Sorry GH, but imo that advice is flawed. I am not saying you are incorrect, as you may be satisfied with that, but I think the advice is flawed.

Most laptop soundcards are compromises at best, and to say that the sound quality of an external sound card is about the same as the laptop is, in my view, plain wrong.

This is nothing to do with the quality of the sound patches themselves. Although any of the GM soundbanks are pretty ordinary.
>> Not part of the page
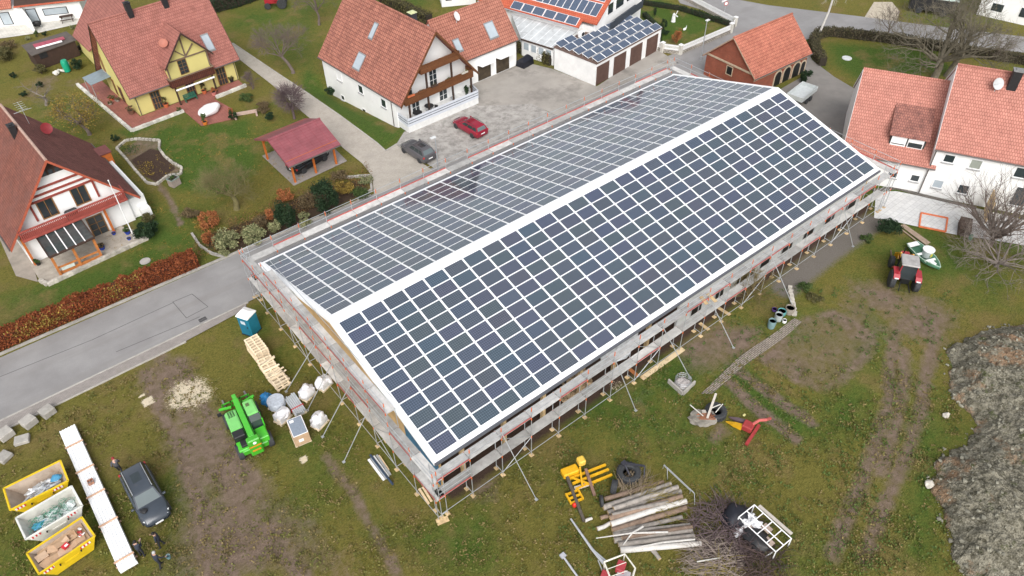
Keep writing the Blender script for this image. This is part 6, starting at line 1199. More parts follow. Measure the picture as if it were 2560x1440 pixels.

Even the Hi-Q stuff is not that much better in this regard, and if the OP wishes to obtain an external sound module to improve on the quality of sound patches, then a decent external audio/midi interface is a necessity.

This is true even for a desktop DAW.

If you are only playing back music then latency is not really an issue even using WDM drivers, however if the OP wishes to include a soft synth or two, then they will run into some serious latency issues.

Add to this, no laptop has built-in midi interfaces (apart from Atari's they never have) so if an external sound generator is required then an external midi interface is needed, and as most audio interfaces also carry a midi interface it would be the way to go.

Not to mention most, if not all, laptop sound devices have no capacity for ASIO drivers, and Microsofts wasAPI (supposedly MS answer to ASIO) drivers are flaky at best. ASIO4ALL is only a layer which still sits on top of the WDM drivers, and offers a pseudo direct access to the CPU cycles. Push ASIO4all and you will soon come up short

In my view to rely on the audio quality of a laptops sound card, and the pretty ordinary quality of the headphone output coupled with the very ordinary GM soundbanks of either the Coyote synth, or the Microsoft soft synth may be okay (just) for home tinkering, but I would rather play CDs at agig rather than subject the audience to that level of sound quality.

Unless a very basic and bland sound is required by the OP, then restricting themselves to only the laptop devices will leave them greatly disappointed. Again, just my view.